ThorstenL 27th March 2012 07:09 PM

Hi,

Quote:

Originally Posted by Carl_Huff (Post 2962451)
The "East German EQ' uses good'ol inductors. Are you aware of a modern day source for them?

I like the old inductor EQs. In my experience the opamp gyrator equivalents just don't sound as good.

The winding data for the east german EQ is included, sadly no direct info on the cores, however you can work that out indirectly, then adjust for available cores and wind your own... They where small so-called Pot-Cores.

I have some connections to custom inductors in modest quantities, so I am sure they could made available for a group-buy (PCB's too).

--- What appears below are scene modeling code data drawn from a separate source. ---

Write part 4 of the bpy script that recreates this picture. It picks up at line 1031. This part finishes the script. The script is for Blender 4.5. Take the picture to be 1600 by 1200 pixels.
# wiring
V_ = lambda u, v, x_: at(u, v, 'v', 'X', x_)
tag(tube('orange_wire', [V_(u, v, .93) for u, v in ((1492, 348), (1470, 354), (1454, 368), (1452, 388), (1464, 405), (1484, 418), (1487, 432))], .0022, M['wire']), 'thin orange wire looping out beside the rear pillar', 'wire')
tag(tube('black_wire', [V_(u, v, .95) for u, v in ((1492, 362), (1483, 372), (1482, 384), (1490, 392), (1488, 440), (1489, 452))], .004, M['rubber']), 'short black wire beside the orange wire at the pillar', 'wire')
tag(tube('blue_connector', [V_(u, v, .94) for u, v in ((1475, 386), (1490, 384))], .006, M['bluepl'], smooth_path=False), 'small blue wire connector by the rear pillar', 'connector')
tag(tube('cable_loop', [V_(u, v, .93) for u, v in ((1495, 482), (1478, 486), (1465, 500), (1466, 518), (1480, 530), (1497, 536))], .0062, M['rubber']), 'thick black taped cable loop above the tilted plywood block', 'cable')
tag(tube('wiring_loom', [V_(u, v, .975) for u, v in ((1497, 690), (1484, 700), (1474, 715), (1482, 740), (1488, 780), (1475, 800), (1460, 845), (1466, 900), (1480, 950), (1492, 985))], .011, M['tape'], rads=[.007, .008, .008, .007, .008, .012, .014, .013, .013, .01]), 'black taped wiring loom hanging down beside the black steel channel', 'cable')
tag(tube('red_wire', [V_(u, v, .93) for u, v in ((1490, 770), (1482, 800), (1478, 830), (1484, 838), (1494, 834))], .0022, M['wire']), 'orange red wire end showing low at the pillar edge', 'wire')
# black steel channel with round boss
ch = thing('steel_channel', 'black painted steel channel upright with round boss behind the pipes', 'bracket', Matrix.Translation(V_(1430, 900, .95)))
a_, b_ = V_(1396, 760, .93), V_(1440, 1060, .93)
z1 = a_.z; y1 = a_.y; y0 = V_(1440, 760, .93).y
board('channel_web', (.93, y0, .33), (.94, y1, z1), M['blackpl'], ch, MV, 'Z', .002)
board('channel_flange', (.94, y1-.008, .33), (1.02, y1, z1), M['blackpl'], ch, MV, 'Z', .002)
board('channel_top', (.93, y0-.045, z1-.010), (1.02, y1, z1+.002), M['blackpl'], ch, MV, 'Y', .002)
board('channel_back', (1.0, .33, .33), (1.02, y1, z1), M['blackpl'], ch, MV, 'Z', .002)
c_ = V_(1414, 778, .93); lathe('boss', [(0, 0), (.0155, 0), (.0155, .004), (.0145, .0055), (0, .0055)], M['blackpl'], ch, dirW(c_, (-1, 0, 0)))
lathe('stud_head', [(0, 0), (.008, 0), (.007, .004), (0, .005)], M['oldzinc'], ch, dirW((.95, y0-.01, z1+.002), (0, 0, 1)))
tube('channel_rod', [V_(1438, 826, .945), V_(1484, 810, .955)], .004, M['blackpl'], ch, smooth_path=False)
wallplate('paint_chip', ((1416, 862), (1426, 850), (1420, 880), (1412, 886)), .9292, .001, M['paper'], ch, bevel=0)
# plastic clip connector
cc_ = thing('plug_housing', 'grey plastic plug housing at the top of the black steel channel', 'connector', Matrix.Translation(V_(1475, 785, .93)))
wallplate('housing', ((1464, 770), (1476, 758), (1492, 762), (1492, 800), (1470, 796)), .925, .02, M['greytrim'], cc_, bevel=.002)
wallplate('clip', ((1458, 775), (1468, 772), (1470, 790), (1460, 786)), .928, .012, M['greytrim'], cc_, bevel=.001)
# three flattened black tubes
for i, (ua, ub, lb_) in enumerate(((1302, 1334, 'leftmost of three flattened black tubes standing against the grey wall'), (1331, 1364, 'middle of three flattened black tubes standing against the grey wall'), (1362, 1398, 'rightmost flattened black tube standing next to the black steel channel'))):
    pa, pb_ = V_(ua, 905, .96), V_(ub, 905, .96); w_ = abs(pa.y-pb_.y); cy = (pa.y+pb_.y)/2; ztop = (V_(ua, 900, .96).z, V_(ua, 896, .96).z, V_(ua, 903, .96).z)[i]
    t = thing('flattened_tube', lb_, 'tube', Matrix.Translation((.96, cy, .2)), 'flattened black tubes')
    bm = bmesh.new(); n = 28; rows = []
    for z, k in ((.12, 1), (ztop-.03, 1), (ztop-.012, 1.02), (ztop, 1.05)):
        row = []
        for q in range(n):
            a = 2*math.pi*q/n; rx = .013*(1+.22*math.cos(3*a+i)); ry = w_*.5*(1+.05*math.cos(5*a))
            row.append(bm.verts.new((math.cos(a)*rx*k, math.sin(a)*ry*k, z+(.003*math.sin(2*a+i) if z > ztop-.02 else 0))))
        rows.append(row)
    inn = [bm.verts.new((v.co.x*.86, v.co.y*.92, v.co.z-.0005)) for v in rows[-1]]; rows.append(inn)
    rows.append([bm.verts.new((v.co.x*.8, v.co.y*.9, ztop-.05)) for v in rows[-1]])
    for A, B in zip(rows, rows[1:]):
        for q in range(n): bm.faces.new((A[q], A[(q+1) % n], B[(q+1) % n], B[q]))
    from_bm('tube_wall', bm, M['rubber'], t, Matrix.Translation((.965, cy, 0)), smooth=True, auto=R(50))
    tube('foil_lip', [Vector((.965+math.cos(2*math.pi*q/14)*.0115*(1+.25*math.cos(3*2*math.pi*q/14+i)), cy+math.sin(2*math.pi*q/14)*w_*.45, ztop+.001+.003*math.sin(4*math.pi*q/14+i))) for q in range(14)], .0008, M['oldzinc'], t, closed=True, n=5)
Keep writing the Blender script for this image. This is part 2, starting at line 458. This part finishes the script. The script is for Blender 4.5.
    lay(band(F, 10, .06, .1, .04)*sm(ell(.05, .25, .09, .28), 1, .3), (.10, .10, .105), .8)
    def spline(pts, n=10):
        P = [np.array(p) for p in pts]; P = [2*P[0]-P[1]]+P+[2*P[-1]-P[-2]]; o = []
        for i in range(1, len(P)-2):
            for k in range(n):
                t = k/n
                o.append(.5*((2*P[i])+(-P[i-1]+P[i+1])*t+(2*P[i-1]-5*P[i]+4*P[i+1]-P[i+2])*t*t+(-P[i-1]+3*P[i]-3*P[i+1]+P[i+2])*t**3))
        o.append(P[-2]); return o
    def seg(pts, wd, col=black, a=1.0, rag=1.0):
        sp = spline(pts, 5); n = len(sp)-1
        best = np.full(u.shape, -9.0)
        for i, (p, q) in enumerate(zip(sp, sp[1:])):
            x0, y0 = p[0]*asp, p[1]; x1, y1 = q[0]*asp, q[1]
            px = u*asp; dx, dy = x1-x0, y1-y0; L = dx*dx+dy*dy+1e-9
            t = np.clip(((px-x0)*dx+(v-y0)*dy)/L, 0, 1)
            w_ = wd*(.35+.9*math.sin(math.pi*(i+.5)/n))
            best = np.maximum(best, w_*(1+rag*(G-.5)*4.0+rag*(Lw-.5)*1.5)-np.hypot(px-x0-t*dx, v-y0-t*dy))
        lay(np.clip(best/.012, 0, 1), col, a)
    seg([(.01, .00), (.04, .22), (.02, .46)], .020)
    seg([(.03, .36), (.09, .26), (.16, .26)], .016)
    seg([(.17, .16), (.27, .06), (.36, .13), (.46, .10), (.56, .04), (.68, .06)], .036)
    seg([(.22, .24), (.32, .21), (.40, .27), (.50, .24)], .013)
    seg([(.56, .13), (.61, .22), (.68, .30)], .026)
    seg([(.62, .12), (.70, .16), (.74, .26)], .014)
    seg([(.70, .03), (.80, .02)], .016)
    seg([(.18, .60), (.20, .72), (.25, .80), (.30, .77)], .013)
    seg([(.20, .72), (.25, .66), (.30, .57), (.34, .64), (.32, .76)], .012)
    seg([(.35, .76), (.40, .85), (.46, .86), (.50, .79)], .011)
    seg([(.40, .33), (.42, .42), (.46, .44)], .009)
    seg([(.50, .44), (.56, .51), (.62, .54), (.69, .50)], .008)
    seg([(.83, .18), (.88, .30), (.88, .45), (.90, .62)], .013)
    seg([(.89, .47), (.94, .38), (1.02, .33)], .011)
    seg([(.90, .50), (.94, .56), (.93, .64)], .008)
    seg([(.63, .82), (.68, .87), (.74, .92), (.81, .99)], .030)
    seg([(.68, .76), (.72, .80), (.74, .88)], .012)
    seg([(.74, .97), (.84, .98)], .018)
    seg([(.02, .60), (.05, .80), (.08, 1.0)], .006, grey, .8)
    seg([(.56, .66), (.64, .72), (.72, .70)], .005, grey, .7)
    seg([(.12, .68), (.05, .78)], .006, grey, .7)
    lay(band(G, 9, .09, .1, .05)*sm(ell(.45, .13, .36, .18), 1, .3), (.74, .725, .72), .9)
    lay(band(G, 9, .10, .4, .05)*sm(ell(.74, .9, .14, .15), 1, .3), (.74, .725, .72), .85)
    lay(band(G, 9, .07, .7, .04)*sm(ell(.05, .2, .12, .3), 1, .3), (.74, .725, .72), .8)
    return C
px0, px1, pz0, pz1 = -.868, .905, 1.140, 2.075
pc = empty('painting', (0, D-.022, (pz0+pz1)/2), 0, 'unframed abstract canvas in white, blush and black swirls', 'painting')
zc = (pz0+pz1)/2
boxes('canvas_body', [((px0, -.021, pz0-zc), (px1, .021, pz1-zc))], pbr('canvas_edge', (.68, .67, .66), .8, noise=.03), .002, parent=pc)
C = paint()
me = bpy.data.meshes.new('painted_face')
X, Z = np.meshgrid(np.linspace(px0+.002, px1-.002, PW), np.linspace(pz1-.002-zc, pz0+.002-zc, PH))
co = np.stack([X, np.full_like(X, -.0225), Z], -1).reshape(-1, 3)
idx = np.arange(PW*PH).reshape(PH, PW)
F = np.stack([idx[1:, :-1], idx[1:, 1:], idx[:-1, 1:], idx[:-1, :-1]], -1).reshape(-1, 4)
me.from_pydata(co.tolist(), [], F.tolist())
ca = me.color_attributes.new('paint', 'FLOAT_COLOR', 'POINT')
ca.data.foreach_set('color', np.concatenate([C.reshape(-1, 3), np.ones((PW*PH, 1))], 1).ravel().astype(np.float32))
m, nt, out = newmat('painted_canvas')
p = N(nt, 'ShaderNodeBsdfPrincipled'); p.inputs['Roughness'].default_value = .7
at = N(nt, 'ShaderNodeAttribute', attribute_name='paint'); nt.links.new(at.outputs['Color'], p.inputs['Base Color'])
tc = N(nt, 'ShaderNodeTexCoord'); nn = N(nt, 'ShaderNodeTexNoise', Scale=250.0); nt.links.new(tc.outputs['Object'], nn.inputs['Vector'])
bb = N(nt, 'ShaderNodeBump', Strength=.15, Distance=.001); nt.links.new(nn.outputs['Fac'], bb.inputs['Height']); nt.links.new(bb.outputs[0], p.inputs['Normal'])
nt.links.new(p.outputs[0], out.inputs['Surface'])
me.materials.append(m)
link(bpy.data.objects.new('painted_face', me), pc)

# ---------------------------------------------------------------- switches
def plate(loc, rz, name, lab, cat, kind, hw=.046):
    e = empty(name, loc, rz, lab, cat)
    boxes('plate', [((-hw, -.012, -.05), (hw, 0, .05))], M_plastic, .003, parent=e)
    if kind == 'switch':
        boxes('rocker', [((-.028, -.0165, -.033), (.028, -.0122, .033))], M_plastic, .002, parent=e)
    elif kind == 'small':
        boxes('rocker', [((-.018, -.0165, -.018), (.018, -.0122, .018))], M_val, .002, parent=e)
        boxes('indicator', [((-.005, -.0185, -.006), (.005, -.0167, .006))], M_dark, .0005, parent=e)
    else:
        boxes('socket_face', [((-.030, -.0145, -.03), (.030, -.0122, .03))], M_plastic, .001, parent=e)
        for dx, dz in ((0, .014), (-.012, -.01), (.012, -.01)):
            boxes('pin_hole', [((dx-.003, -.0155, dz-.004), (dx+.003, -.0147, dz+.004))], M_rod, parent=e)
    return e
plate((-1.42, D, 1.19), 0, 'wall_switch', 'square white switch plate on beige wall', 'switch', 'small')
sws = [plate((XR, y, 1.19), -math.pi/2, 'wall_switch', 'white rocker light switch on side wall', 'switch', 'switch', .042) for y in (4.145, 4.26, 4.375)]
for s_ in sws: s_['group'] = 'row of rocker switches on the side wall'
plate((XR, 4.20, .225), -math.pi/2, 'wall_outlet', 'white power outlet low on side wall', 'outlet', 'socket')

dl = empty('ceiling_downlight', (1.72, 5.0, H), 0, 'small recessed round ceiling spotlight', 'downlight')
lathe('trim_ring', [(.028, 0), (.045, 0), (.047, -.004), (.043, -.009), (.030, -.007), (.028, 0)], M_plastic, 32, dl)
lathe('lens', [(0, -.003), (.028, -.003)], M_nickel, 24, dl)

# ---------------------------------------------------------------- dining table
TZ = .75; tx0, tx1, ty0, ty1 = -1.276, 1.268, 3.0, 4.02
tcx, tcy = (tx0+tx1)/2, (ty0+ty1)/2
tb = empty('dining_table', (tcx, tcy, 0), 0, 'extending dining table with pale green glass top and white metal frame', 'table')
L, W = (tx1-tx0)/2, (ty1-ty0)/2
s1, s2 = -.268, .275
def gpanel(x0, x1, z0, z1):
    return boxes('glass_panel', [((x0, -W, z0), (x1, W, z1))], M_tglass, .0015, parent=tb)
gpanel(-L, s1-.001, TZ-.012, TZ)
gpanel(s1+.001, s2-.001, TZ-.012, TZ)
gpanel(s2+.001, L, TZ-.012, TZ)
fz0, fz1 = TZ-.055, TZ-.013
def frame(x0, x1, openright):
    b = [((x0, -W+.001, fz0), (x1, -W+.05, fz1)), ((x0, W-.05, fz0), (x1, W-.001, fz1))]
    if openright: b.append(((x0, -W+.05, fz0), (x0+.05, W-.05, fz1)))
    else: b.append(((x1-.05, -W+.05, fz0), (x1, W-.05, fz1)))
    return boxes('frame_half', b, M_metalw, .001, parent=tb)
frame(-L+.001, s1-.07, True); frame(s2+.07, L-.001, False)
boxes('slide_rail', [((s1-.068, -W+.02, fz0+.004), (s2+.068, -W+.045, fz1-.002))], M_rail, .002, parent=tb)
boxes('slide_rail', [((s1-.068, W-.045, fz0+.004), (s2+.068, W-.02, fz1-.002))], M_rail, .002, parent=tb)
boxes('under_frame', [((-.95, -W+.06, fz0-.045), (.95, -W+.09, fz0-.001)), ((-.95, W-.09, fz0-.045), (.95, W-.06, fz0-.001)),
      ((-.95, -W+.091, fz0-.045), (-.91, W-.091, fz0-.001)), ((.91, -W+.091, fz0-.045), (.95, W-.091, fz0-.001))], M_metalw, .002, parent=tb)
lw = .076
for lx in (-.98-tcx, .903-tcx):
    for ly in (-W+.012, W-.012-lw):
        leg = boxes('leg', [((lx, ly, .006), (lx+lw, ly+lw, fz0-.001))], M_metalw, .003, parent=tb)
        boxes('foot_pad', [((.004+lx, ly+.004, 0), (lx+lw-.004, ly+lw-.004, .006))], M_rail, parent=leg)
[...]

I think the LF bands (20 & 120Hz) sadly would have to use gyrators though.

Ciao T

jameshillj 27th March 2012 10:27 PM

As I understand this, the primary duty of the "Tone Stack/Control" is to correct recording anamolies but my speakers fall off pretty quickly below 34Hz, would it be better to move the lower 20Hz filter up to at least 34Hz for my system? And the next speakers I have in mind require the Link Transform eq (the B2 alignment, closed box design and would this conflict with this tone control design?

Having to work with a "Sea of Knobs" for years, it\'s not something I want to do at home - you just don\'t bother after a while.